Taiwan Prison Dog Training Helps Inmates Stay Away from Crime

Taiwan Prison Dog Training Helps Inmates Stay Away from Crime

What you need to know

Dog trainers say the recidivism rate among inmates who trained dogs is 'very low.'

A dog trainer working at a prison in Taiwan believes that giving inmates time with stray dogs can help combat recidivism.

A program that has been running at Hsinchu Prison for a decade has dog trainers teach prisoners how to train stray dogs. In addition to preparing the animals for adoption, the prisoners learn how to improve their own behavior, dog trainer Chen Ju-lon (陳鉅龍) says.

Chen makes weekly trips to the prison in northern Taiwan to help run the program.
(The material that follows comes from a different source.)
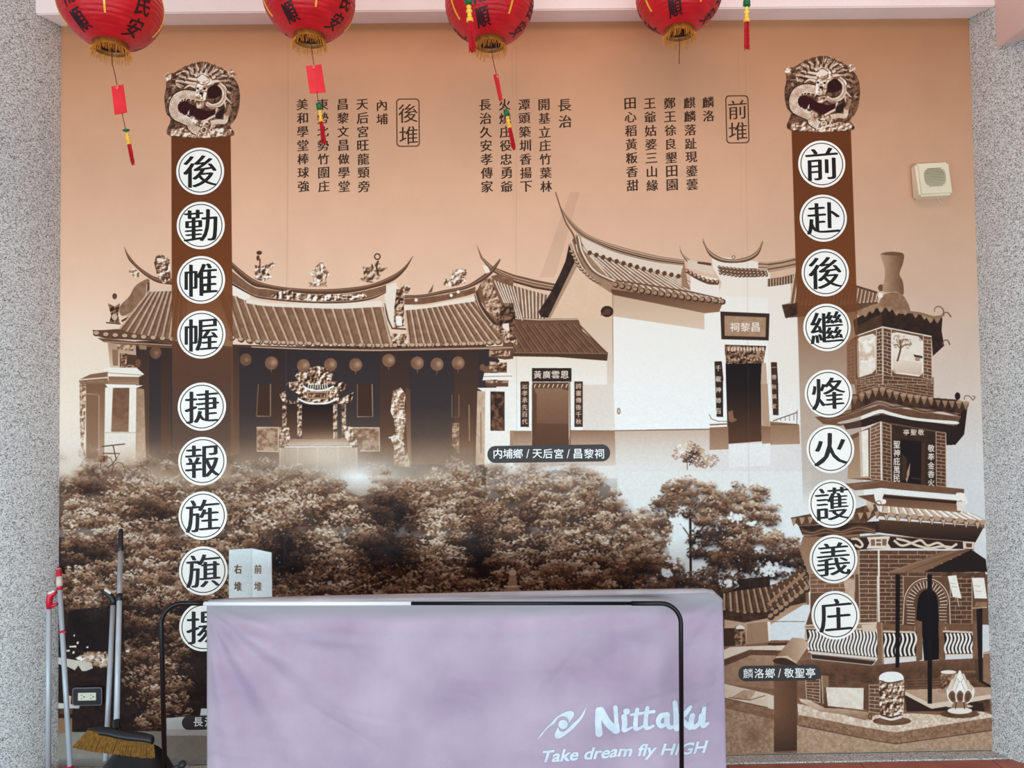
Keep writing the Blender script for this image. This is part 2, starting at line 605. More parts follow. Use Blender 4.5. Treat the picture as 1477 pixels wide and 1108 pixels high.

He told The News Lens International that prisoners who work with the animals often reflect on their past mistakes and become determined to “start over” after they leave prison.

“By interacting with the dogs, the prisoners open their hearts and become more willing to fix the mistakes they made,” he said.

The rate of recidivism among inmates who trained dogs at Hsinchu Prison is “very low,” he said.

The program was initiated by prison superintendent Huang Rong-rui (黃榮瑞), who was concerned with the stray dog problem in Taiwan and was inspired by similar programs overseas.

Low rates of recidivism among prisoners who take part in dog training programs have also been observed in the U.S. As the Nevada Law Journal observed in 2014, “One program in Washington reports that the average three-year recidivism rate in the state is 28 percent, but it is only five percent for inmates that have participated in its [dog] program.”

According to a prison expert quoted in a 2012 article, Taiwan’s recidivism rate was about 60 percent.

In Hsinchu, the training program lasts about four months, with prisoners able to work with the animals for several hours each morning and afternoon. After each program, most of the animals are ready to be adopted into homes and are kept at animal shelters to await adoption.

Chen said that although Taiwanese corrections officials are willing to expand the program to other prisons, factors including prison capacity and budget constraints have prevented this from happening.